WashingMyPhone
Lucian and Mary Brown: Untitled
[baby standing next to bath tub] (c. 1950)
" … little wiser for my absence."
©2022 by David A. Schmaltz - all rights reserved
Much of the work I engage in around The Villa either induces a trance in me or requires that I induce a trance in myself as a precondition for participating. I cannot seem to retain my wits about myself when I'm attempting to complete some mindless task, but must first become adequately mindless myself. Different tasks require different trances and varying degrees of that magic mindlessness, and it can be a real challenge to shift and then switch back after completion. I can attest that I am not always successful, and frequently find myself stumbling only partly present into whatever comes next.

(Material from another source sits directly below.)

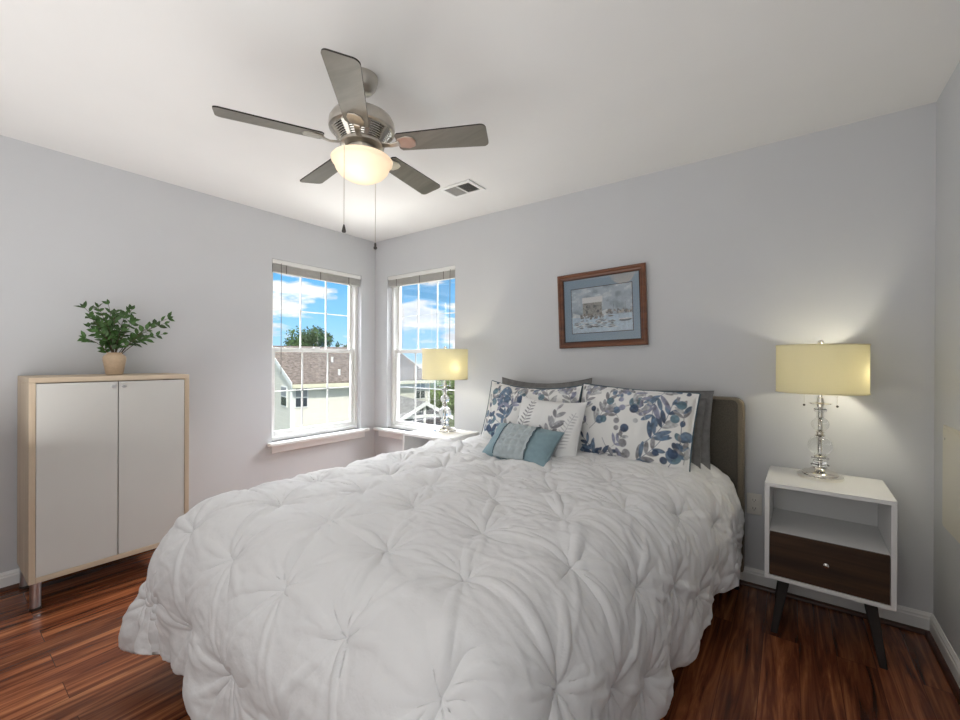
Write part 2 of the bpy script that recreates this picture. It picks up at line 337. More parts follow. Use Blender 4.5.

I will occasionally even embarrass myself like I did last night when I was juggling between starting supper and switching out of my paint scraping overalls. The paint can opener fell out of the bib pocket onto the floor, as it always does, as I struggled out of that octopus suit. This sufficiently distracted me, that and the fact that when I upended the cuffs, a cascade of scraped paint quickly covered the floor. (The stove timer started going off just about then, and I slipped into my jeans, threw on a fresh shirt, then ran those overalls down to the washer in the basement, pleading with The Muse to please find a vacuum to suck up all that paint dust I'd left all over the bedroom floor. I threw the overalls into the washer and quickly started a cycle, then rushed up to the kitchen to stop that infernal stovetop alarm.
A few minutes later, I slipped my hand down to my pocket and noticed that I must have left my phone somewhere. I quickly ran upstairs as The Muse was coming down with a vacuum filled with paint scrapings, only to find my phone missing from its usual left behind places. I reversed direction and headed for the basement where I tore open the washer and started removing its now sloppy saturated contents. There, beneath the load, was my phone sitting in about four inches of soapy water. I grabbed it, thinking the phone would be spending the next week suspended in a pot of uncooked rice, wiping it on my shirttail. It still worked!
No apparent damage! I'm still not certain where my ear buds got off to. They were not in that laundry load, The Muse confirmed. I suspect that my hypnotized self probably left them in a shirt pocket out in the garage. They'll turn up.
The transitions can be troublesome, when, after an entire afternoon suspended within one well-focused realm, I'm expected to move into another. I might behave as if I've lost my mind, and, truth told, it's often the case that I've mislaid it, just misplaced it and it almost always eventually turns up. I sometimes hesitate before beginning some task, knowing for certain that I'm very likely to lose myself for the next few hours. The anticipation seems like I'm facing a little death, one which I'll most likely be reincarnated from, but that I'll still have to experience. I will exit then reappear later, little wiser for my absence. Mindless tasks seem to require at least this much absence.